# [WHAT YOU HAVE TO DO]
Pull every "parts" line out of the data below.

......

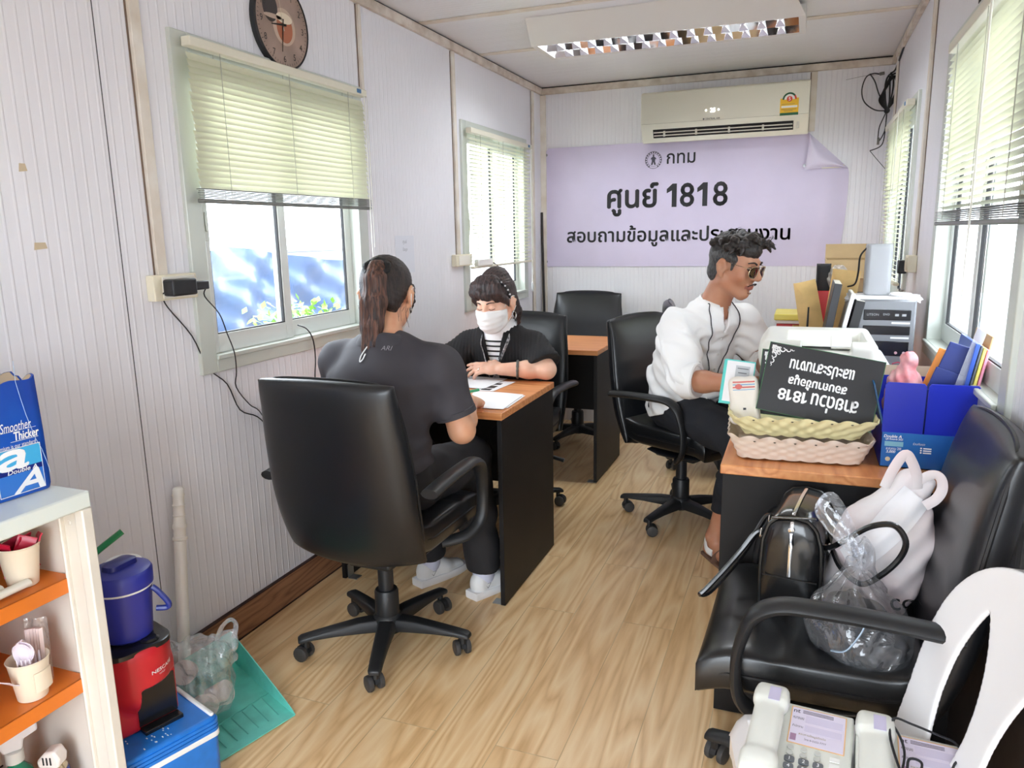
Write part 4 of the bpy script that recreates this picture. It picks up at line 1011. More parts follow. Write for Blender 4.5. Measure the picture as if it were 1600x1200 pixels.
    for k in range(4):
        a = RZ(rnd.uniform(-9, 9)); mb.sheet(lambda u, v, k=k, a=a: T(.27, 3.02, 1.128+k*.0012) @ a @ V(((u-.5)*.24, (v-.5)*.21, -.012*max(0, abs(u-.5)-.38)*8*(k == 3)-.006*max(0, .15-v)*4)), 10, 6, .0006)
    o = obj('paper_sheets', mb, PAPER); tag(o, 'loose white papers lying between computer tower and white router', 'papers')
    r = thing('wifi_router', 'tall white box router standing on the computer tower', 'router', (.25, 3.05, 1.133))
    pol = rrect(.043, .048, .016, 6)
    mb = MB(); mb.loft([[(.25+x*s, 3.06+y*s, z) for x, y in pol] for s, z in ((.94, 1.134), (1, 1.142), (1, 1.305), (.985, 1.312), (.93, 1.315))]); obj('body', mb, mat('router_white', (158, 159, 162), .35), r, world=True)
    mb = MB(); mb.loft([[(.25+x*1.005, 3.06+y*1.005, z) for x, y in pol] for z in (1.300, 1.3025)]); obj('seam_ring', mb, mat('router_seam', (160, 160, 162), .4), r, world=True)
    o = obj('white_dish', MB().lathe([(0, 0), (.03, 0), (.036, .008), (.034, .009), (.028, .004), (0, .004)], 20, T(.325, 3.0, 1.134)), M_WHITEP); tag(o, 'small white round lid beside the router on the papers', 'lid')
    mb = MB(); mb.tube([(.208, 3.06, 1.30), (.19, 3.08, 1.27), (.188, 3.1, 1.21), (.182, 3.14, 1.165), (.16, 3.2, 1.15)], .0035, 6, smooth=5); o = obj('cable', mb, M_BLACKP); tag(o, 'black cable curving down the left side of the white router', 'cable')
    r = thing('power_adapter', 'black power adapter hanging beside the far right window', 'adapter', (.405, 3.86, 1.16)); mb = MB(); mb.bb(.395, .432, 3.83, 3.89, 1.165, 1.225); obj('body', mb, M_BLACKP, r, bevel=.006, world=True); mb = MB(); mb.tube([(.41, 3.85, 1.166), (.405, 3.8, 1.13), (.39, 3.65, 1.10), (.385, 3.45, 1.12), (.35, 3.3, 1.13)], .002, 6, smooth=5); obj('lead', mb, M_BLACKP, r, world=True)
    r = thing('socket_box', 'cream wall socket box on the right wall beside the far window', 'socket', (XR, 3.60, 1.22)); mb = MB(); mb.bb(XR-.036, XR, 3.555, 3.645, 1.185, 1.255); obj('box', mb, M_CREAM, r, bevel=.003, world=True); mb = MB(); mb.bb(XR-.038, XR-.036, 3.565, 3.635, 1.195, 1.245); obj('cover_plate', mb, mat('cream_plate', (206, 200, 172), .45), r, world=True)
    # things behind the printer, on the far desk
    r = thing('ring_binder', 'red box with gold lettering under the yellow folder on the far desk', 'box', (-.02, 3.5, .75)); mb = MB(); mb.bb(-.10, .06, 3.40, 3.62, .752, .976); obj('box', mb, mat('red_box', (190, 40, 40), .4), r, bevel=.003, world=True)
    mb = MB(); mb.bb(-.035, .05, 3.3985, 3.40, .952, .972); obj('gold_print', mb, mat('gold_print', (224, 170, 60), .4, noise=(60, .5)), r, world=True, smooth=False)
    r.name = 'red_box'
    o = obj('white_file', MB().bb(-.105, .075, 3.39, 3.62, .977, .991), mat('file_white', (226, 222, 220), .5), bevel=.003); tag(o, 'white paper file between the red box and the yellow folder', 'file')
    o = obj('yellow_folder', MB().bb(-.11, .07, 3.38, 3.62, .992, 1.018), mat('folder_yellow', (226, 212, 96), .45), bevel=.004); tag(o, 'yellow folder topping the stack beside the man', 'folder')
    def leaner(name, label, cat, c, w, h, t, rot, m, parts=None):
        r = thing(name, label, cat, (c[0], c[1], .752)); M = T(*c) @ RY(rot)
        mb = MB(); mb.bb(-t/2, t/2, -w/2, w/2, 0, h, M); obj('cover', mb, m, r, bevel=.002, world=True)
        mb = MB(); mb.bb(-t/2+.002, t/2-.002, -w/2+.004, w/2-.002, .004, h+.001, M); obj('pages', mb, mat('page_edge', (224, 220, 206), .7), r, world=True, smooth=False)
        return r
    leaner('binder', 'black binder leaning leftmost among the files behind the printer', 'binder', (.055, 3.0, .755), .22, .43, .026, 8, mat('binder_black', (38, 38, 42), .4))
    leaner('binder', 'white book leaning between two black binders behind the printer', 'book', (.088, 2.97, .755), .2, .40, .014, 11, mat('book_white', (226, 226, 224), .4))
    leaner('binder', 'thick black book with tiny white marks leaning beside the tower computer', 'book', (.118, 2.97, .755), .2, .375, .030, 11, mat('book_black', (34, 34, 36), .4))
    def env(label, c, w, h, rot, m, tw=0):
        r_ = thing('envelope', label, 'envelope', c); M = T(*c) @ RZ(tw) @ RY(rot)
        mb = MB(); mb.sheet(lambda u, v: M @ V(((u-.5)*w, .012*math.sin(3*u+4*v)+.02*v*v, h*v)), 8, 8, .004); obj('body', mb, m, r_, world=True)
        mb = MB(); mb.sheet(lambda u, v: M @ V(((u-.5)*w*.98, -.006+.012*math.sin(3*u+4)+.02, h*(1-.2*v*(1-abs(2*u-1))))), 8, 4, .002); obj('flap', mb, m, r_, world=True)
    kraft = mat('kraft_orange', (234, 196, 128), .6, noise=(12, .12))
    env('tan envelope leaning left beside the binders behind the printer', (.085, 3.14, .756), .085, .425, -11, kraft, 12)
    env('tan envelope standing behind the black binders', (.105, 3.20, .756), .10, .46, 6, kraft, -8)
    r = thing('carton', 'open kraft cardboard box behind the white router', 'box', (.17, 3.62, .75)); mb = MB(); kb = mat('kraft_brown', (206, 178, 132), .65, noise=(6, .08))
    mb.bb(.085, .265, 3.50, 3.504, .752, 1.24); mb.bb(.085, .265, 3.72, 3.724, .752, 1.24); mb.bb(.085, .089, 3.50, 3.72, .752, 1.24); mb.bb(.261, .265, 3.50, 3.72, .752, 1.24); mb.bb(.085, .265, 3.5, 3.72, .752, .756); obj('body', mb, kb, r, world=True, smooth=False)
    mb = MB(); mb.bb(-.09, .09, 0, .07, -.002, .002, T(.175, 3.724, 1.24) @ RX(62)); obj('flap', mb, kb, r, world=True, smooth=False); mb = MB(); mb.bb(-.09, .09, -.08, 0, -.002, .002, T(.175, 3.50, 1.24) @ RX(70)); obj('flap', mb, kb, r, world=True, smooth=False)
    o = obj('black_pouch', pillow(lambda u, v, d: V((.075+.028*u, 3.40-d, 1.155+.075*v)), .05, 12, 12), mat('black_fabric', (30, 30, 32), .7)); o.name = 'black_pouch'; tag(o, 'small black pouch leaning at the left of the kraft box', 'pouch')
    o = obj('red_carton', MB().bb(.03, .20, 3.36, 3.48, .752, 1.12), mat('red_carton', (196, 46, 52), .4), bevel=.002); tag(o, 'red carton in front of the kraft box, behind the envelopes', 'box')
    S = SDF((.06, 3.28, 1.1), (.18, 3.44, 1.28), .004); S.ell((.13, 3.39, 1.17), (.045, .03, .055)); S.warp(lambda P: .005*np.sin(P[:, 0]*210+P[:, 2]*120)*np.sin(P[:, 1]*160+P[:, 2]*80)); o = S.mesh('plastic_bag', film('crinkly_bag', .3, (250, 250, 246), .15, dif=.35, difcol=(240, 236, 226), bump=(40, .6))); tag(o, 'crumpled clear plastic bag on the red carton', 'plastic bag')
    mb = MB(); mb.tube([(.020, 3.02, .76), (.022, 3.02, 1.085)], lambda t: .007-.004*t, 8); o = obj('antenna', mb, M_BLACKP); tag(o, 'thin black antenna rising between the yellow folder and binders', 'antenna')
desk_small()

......

# [FINISHED EXERCISE]
Write part 4 of the bpy script that recreates this picture. It picks up at line 1011. More parts follow. Write for Blender 4.5. Measure the picture as if it were 1600x1200 pixels.
    def leaner(name, label, cat, c, w, h, t, rot, m, parts=None):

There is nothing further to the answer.